The campaign against Memorial is part of a broader effort to rewrite historical memory in Russia. The Russian authorities are doing everything to normalize a new era of repression, and this resonates with society.

Today, public attitudes toward Joseph Stalin are shifting. He is increasingly portrayed as an “effective manager” and linked to the Soviet victory in World War II. According to the independent Levada Center, in June 2025, 42 percent of respondents named Stalin the most outstanding figure of all time, while only 2 percent expressed negative views toward installing monuments in his honor. In July 2025, the Communist Party of the Russian Federation adopted a resolution calling for the “restoration of historical justice” regarding Stalin.

This is not merely a matter of rhetoric. Stalin’s image is returning to public space—in monuments, political discourse, and even consumer culture.

Against this backdrop, Memorial has perhaps remained the only public institution consistently reminding society of the human cost of state violence.

My own experience reflects this shift. As a history student at Tula State Pedagogical University, I saw security services actively recruiting students. The Federal Security Service (FSB) regional headquarters—the successor to the Soviet-era Cheka, which carried out the Red Terror—stood directly across from campus. In its courtyard stood a bust of Felix Dzerzhinsky, founder of the Cheka. Nearby, an eternal flame commemorated Chekist officers. December 20 is still officially celebrated in Russia as “Chekist Day.”

Among students, interest in joining the security services often outweighed participation in educational programs organized by local Memorial activists. For many, such a career promised status, secrecy, and belonging. The history of repression was well known—but it was no longer seen as a moral warning.

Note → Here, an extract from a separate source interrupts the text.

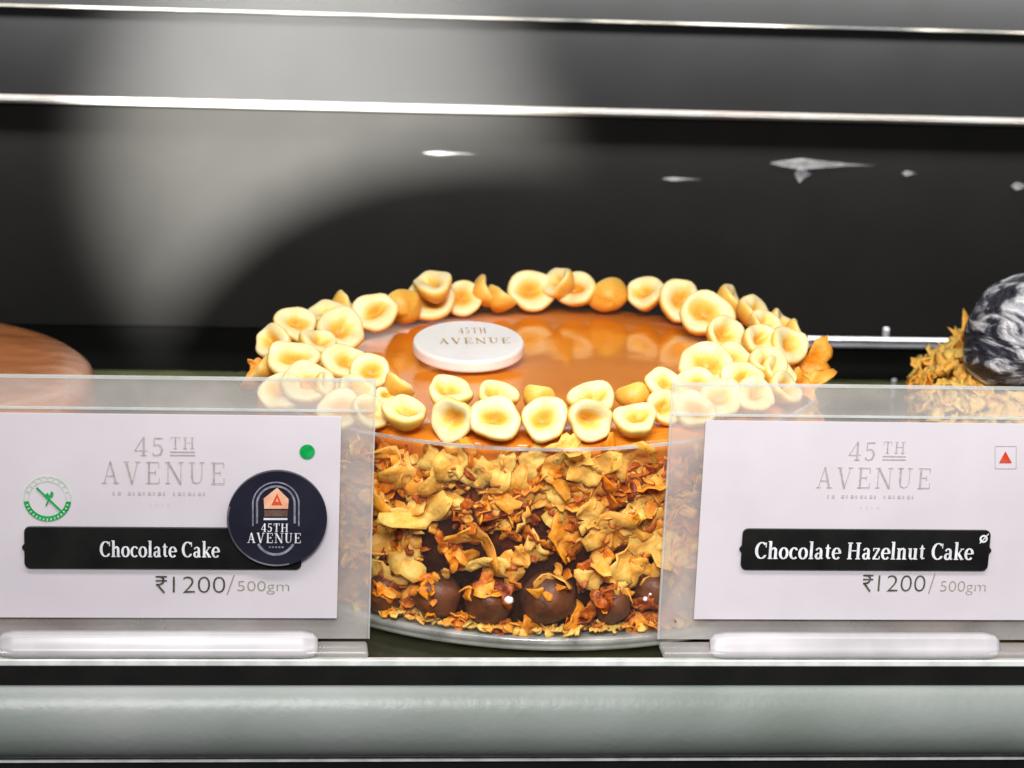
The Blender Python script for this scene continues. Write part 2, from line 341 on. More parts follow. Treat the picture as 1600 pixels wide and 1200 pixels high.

Later, as editor-in-chief of a regional newspaper and chair of a public council under a regional ministry, I regularly encountered security service officers at official events. They worked in plainclothes but were easy to recognize. They had a distinct quality—a certain emotional detachment, a gaze that seemed fixed beyond the individual, as if guided by an internalized code. This reflected a system in which the individual is not a subject but an object of surveillance and control.

That system shaped the country for decades. It is now shaping how the past is understood.

Within this framework, the memory of repression ceases to serve as a moral foundation and instead becomes a political threat.

Memorial is persecuted precisely because it preserves that memory—and because it insists on drawing a line between past crimes and present realities. Today, that line is increasingly being erased.